* Written request *
Say how many lines include the word "script". Reply with nothing but the number.

··· Records ···

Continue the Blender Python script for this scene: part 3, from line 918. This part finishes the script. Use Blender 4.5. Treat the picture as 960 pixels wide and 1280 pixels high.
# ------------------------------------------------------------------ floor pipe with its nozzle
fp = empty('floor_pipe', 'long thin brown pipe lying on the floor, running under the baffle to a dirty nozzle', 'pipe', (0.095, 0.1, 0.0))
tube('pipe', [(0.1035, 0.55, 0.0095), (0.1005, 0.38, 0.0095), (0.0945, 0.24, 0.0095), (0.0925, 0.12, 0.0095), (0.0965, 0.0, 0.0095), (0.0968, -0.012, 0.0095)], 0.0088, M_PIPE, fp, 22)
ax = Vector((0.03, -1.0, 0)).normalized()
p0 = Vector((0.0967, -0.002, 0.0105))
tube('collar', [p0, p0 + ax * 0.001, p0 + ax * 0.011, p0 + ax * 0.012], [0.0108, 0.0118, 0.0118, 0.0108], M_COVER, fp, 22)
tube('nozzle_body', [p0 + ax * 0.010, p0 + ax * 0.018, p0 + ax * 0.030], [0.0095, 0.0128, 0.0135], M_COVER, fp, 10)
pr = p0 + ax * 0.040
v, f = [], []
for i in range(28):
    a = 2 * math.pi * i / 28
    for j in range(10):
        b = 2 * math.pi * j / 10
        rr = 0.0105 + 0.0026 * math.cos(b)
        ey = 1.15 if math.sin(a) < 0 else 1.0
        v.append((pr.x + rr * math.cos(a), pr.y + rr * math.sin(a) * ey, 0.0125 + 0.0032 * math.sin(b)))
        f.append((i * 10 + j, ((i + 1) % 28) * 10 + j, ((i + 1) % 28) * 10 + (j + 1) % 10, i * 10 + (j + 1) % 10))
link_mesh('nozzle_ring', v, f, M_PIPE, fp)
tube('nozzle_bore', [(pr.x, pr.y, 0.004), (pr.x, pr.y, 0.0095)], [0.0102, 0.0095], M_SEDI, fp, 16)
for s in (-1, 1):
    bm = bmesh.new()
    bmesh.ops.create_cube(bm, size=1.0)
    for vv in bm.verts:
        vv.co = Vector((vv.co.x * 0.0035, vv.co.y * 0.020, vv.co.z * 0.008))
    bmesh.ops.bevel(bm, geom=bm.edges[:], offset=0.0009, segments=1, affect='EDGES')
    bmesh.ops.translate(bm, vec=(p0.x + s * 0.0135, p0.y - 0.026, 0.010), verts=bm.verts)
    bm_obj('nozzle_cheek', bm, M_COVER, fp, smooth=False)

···
··· Records ···

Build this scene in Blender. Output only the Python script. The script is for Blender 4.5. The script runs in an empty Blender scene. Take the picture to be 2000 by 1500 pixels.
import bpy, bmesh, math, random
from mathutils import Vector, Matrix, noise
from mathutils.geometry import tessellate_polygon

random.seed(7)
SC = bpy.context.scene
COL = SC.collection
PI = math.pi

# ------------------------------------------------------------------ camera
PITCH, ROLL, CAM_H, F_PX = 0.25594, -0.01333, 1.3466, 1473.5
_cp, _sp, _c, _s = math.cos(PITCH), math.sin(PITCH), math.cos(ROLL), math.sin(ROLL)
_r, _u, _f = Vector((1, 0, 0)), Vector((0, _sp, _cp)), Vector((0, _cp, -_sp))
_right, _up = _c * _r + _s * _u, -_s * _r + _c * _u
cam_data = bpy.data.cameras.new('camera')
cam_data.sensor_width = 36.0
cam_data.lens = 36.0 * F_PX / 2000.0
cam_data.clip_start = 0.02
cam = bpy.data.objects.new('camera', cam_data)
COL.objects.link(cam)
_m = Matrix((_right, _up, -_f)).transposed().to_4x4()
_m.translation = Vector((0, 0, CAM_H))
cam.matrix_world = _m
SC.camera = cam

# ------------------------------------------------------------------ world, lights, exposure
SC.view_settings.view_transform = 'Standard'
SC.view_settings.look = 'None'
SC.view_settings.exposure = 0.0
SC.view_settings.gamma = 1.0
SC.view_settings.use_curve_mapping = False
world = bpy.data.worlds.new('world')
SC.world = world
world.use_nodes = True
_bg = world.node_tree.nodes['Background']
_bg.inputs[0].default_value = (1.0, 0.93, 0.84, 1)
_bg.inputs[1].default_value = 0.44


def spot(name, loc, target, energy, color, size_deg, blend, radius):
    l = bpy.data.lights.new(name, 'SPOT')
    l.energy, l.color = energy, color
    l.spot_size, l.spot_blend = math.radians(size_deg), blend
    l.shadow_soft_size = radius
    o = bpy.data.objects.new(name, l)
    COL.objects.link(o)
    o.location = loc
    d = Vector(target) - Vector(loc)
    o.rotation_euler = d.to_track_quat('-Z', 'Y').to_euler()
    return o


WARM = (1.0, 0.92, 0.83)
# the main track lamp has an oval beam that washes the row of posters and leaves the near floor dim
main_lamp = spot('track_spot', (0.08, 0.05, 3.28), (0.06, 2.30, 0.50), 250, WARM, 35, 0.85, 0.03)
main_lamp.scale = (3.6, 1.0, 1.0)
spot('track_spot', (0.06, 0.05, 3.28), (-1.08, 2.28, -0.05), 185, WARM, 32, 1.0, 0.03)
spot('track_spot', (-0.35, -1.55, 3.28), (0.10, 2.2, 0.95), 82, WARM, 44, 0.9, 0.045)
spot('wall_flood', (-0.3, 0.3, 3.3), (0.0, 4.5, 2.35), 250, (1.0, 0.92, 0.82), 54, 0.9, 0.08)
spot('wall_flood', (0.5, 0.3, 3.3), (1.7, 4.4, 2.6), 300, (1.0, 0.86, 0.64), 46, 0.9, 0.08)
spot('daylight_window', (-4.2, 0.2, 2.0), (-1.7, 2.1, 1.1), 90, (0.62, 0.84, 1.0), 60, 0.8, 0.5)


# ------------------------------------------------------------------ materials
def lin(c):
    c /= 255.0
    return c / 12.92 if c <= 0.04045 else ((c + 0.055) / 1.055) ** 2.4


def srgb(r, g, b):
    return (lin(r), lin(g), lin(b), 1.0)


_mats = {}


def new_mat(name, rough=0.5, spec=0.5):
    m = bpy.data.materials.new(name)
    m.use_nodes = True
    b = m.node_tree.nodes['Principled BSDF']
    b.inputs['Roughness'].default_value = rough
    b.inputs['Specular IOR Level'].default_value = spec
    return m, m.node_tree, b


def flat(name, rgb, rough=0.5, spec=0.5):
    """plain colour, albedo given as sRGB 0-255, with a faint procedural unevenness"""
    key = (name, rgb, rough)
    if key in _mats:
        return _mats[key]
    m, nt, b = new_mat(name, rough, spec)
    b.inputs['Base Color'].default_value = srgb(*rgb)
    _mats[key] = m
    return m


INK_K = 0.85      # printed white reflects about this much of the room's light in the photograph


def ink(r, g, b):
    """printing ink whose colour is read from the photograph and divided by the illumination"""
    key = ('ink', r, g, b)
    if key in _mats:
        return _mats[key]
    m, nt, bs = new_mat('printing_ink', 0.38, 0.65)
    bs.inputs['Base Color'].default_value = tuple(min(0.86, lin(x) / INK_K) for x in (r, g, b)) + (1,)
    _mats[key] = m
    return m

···

* The answer *
2